Court defers execution of Sh1.7b Heineken penalty

Friday, November 15th, 2019 07:37 |

The High court has suspended the execution of a judgement ordering Heineken East Africa Company to pay Sh1.7 billion to local distributor, Maxam Ltd in a distribution row.

Lady Justice Wilfrida Okwany issued a stay of execution for 30 days.

 The judge said she had considered Heineken’s attribution of their financial position that they were broke and that she needed to balance the rights of both parties.

Amount awarded

“It is not in doubt that the amount awarded may not be recovered if the appeal succeeds as the respondent is experiencing financial difficulties,” she ruled.

Lawyer Philip Nyachoti acting for Maxam said he would appeal against the stay ruling.

In August, Heineken filed an application to stop the execution of the said judgement as they appeal it, arguing that the company had no assets. “We have filed a notice of appeal and we shall be prosecuting it expeditiously, we ask the court to come at the earliest day to have the matter heard. 

“During that, we pray that a stay be granted and we are ready to provide security,” Heineken had argued in court.

However, Nyachoti, accused  Heineken of deliberately refusing to obey the orders issued by Mr Justice James Makau in July.

Obey orders

“This is impunity by the company.

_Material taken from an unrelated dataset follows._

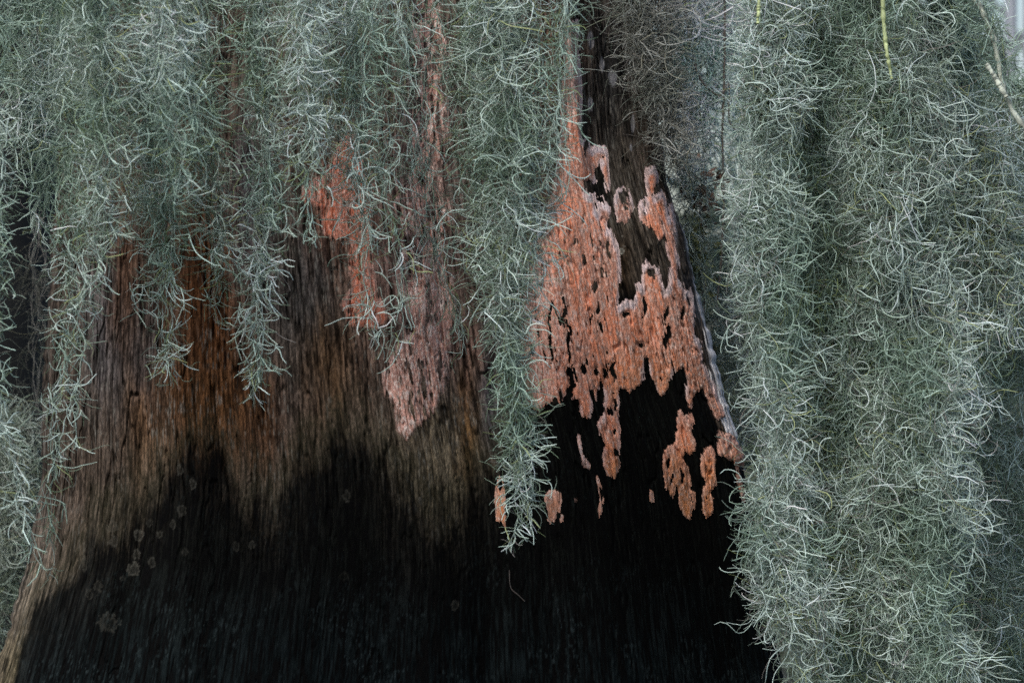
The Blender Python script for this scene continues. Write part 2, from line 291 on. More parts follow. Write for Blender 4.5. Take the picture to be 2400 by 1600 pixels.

They deliberately decided not to obey the orders issued on July 29. 

“Defendants should comply with the orders before the stay is issued”, Nyachoti had argued.

Justice Makau in July awarded Maxam Sh1,799,978,868 as special damages for loss of business after Heineken East Africa Company Ltd terminated their distribution agreement.

The judge said termination of the distribution agreement dated May 21, 2013 by Heineken East Africa Company Ltd and Heineken International B.V was unlawful, irregular, unprocedural and therefore null and void.

Giving reasons

Maxam Ltd sued the two international beer companies for terminating their agreement without giving any reasons whatsoever.

The beer distributor contended that the agreement had indicated that in case of termination before the end term, then they would discuss and agree fair and reasonable monetary amount for compensation.

The firm accused the international beer companies of blatantly going ahead and acquiring its key customers as sub-distributors which was contrary to an order stopping the same.

The two international companies in response argued that the decision to cancel the distributorship was that they intended to attract more suppliers to expand business.